Курсы вел свой брат, бывший журналист Юрий Соколов, который и жил-то совсем рядышком с ленинградским Домом литераторов: там, говорил нам, сам над собою грустно посмеиваясь, начинал пить и куролесить, оттуда его однажды увели люди в погонах, и — надолго: хватило времени и одуматься, и не только о себе поразмышлять. Потому-то, когда мы с моим другом заявили, что нам бы только бросить курить, а с выпивкой у нас проблем нет, он сказал с грубоватым дружелюбием: “Курить не буду, но пить не брошу, да... Ну, что мы тут будем мозги пудрить друг дружке, мужики? Пусть каждый вспомнит то утро с похмелья, когда сгорал со стыда, когда не знал, куда девать себя, ну? У меня тут все отвыкают от того и другого вместе, а вы, видишь... Может, плюнете на свои амбиции?”

Подействовал ли призыв вспомнить “то утро” или что-то еще, но оба мы решили на амбиции плюнуть.

Кого только не собралось в ту пору у Соколова!
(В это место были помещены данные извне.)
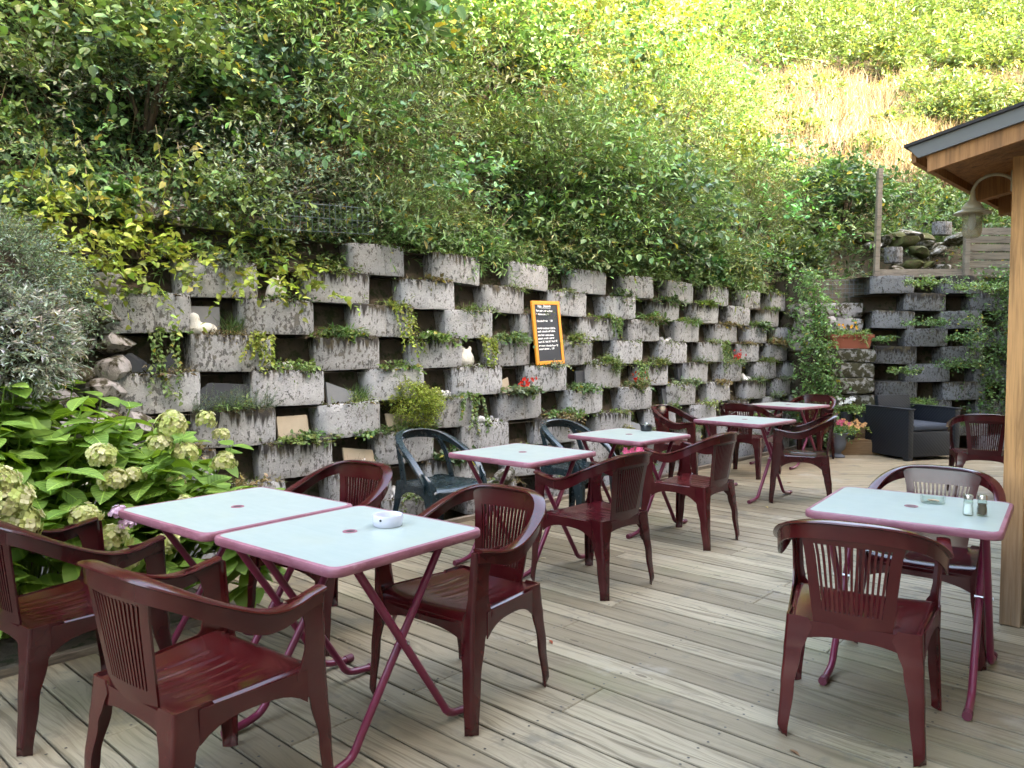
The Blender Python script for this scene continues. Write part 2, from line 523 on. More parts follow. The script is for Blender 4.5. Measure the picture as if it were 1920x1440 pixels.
class MB:
    """collects shapes and turns them into one mesh"""

    def __init__(self):
        self.v = []
        self.f = []

    def add(self, verts, faces):
        n = len(self.v)
        self.v += [tuple(p) for p in verts]
        self.f += [tuple(i + n for i in f) for f in faces]
        return self

    def box(self, c, size, rot=None, bev=0.0):
        x, y, z = (s / 2 for s in size)
        if bev <= 0:
            vs_ = [Vector((a * x, b * y, d * z)) for a in (-1, 1) for b in (-1, 1) for d in (-1, 1)]
            fs = [(0, 1, 3, 2), (4, 6, 7, 5), (0, 4, 5, 1), (2, 3, 7, 6), (0, 2, 6, 4), (1, 5, 7, 3)]
        else:
            bm = bmesh.new()
            bmesh.ops.create_cube(bm, size=1.0)
            bmesh.ops.scale(bm, vec=size, verts=bm.verts)
            bmesh.ops.bevel(bm, geom=bm.edges[:], offset=bev, segments=2, affect='EDGES', profile=0.6)
            bm.verts.index_update()
            vs_ = [v.co.copy() for v in bm.verts]
            fs = [[v.index for v in f.verts] for f in bm.faces]
            bm.free()
        if rot is not None:
            mt = rot if isinstance(rot, Matrix) else Euler(rot).to_matrix()
            vs_ = [mt @ p for p in vs_]
        cc = Vector(c)
        return self.add([p + cc for p in vs_], fs)

    def loft(self, rings, closed=True, caps=True):
        n = len(rings[0])
        vs_ = [p for r in rings for p in r]
        fs = []
        for i in range(len(rings) - 1):
            for j in range(n if closed else n - 1):
                a = i * n + j
                b_ = i * n + (j + 1) % n
                fs.append((a, b_, b_ + n, a + n))
        if caps and closed:
            fs.append(tuple(range(n - 1, -1, -1)))
            fs.append(tuple((len(rings) - 1) * n + j for j in range(n)))
        return self.add(vs_, fs)

    def tube(self, pts, r, n=10, caps=True):
        pts = [Vector(p) for p in pts]
        rs = r if isinstance(r, (list, tuple)) else [r] * len(pts)
        rings = []
        up = None
        for i, p in enumerate(pts):
            t = (pts[min(i + 1, len(pts) - 1)] - pts[max(i - 1, 0)]).normalized()
            if up is None:
                up = Vector((0, 0, 1)) if abs(t.z) < 0.9 else Vector((1, 0, 0))
            a = t.cross(up).normalized()
            b_ = a.cross(t).normalized()
            up = b_
            rings.append([p + (a * math.cos(q) + b_ * math.sin(q)) * rs[i] for q in [2 * math.pi * k / n for k in range(n)]])
        return self.loft(rings, True, caps)

    def lathe(self, prof, n=20, c=(0, 0, 0)):
        rings = [[Vector((c[0] + r * math.cos(2 * math.pi * k / n), c[1] + r * math.sin(2 * math.pi * k / n), c[2] + z)) for k in range(n)] for r, z in prof]
        return self.loft(rings, True, True)

    def prism(self, poly, z0, z1, bev=0.0):
        n = len(poly)
        if bev:
            cx = sum(p[0] for p in poly) / n
            cy_ = sum(p[1] for p in poly) / n
            ins = []
            for i in range(n):
                p0, p1, p2 = (Vector(poly[(i + d) % n][:2]) for d in (-1, 0, 1))
                e1 = (p1 - p0).normalized()
                e2 = (p2 - p1).normalized()
                n1 = Vector((-e1.y, e1.x))
                n2 = Vector((-e2.y, e2.x))
                m_ = (n1 + n2)
                m_ = m_ / max(0.2, m_.length_squared) * 2
                ins.append(p1 + m_ * bev)
            rings = [[Vector((p[0], p[1], z0)) for p in poly], [Vector((p[0], p[1], z1 - bev)) for p in poly], [Vector((p.x, p.y, z1)) for p in ins]]
        else:
            rings = [[Vector((p[0], p[1], z)) for p in poly] for z in (z0, z1)]
        return self.loft(rings, True, True)

    def mesh(self, name, mat, smooth=None):
        me = bpy.data.meshes.new(name)
        me.from_pydata(self.v, [], self.f)
        me.validate(verbose=False)
        bm = bmesh.new()
        bm.from_mesh(me)
        bmesh.ops.recalc_face_normals(bm, faces=bm.faces)
        bm.to_mesh(me)
        bm.free()
        me.materials.append(MAT[mat] if isinstance(mat, str) else mat)
        if smooth is not None:
            me.polygons.foreach_set('use_smooth', [True] * len(me.polygons))
            me.set_sharp_from_angle(angle=R(smooth))
        me.update()
        return me

    def build(self, name, mat, parent=None, smooth=None, loc=None, rot=None):
        return link(name, self.mesh(name, mat, smooth), parent, loc, rot)


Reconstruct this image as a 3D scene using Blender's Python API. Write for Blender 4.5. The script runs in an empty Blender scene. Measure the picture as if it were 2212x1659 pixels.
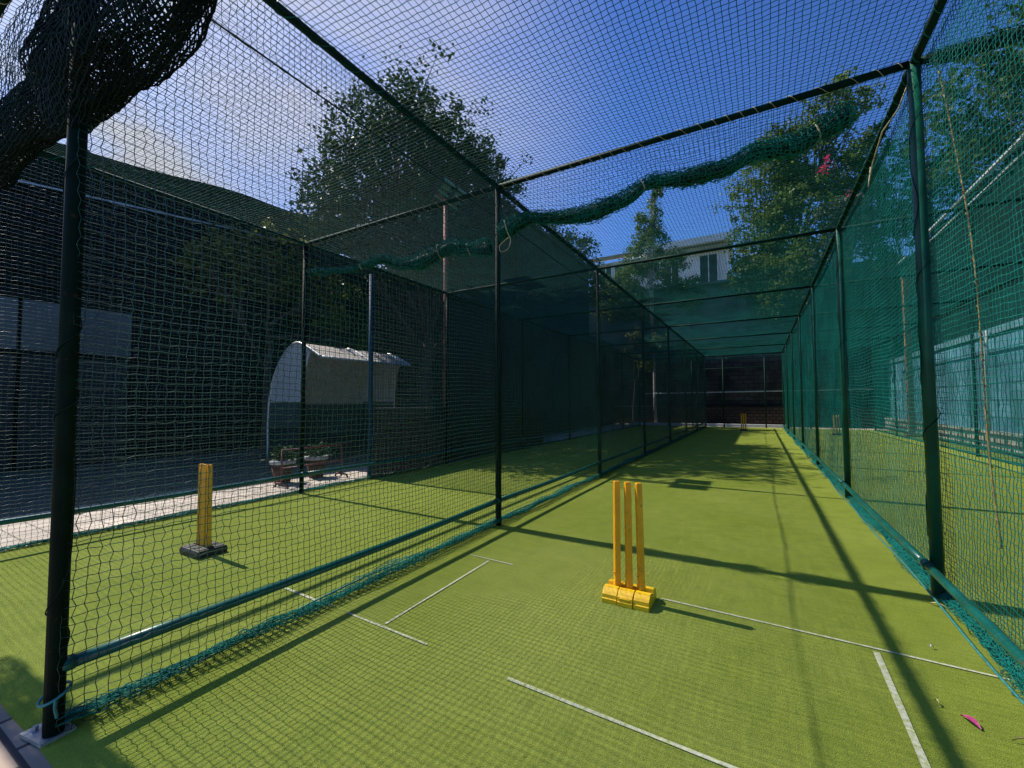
import bpy, bmesh, math, random
import numpy as np
from mathutils import Vector, Matrix

random.seed(7)
rng = np.random.default_rng(11)
S = bpy.context.scene
COL = S.collection
R = math.radians

# ------------------------------------------------------------------ camera
YAW, PITCH, ROLL, CAMZ = R(29.844), R(2.5196), R(-0.27224), 1.25
def build_camera():
    cd = bpy.data.cameras.new("camera"); cam = bpy.data.objects.new("camera", cd)
    COL.objects.link(cam)
    rv = Vector((math.cos(YAW), math.sin(YAW), 0))
    fh = Vector((-math.sin(YAW), math.cos(YAW), 0)); uz = Vector((0, 0, 1))
    fw = fh * math.cos(PITCH) + uz * math.sin(PITCH)
    up = uz * math.cos(PITCH) - fh * math.sin(PITCH)
    r2 = rv * math.cos(ROLL) + up * math.sin(ROLL)
    u2 = up * math.cos(ROLL) - rv * math.sin(ROLL)
    m = Matrix((( r2.x, u2.x, -fw.x, 0), (r2.y, u2.y, -fw.y, 0), (r2.z, u2.z, -fw.z, CAMZ), (0, 0, 0, 1)))
    cam.matrix_world = m
    cd.sensor_width = 36.0; cd.lens = 930.69 / 2212 * 36
    cd.clip_start = 0.05; cd.clip_end = 3000
    S.camera = cam
build_camera()

# ------------------------------------------------------------------ light
SUN_EL = R(50.6)
sun_dir = Vector((-math.cos(SUN_EL), math.cos(SUN_EL) * 0.03, math.sin(SUN_EL))).normalized()   # towards the sun
sd = bpy.data.lights.new("sun", 'SUN'); sd.energy = 5.0; sd.angle = R(0.45); sd.color = (1.0, 0.95, 0.85)
so = bpy.data.objects.new("sun", sd); COL.objects.link(so)
so.rotation_euler = sun_dir.to_track_quat('Z', 'Y').to_euler()
W = bpy.data.worlds.new("World"); S.world = W; W.use_nodes = True
wn, wl = W.node_tree.nodes, W.node_tree.links
bg = wn["Background"]
sky = wn.new("ShaderNodeTexSky"); sky.sky_type = 'NISHITA'; sky.sun_disc = False
sky.sun_elevation = SUN_EL; sky.sun_rotation = math.atan2(sun_dir.x, sun_dir.y)
sky.air_density = 1.0; sky.dust_density = 0.5; sky.ozone_density = 5.0; sky.altitude = 200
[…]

На сцене, сперва особняком, сидел все еще потихоньку выходящий из белой горячки молодой “афганец” рядом с напряженной, как птица, готовая взлететь, исстрадавшейся матерью. Когда она, не выпуская руки, везла его в клуб, он все-таки вырвался в метро, прыгнул с лестницы на крышу вагона уходящего поезда, скатился по ней и перебежками бросился от одной колонны к другой. Остановил его ровесник, тоже прошедший “Афган”: “Очнись, братан, мы — в России!” Спасибо ему, помог бедной матери привезти сына в клуб.

Почти такой же, а то и покруче люд плотно забил небольшой зальчик. Это, скажу я вам, был паноптикум — куда моим землякам! До представленной здесь “сборной Союза” они все же не дотягивали.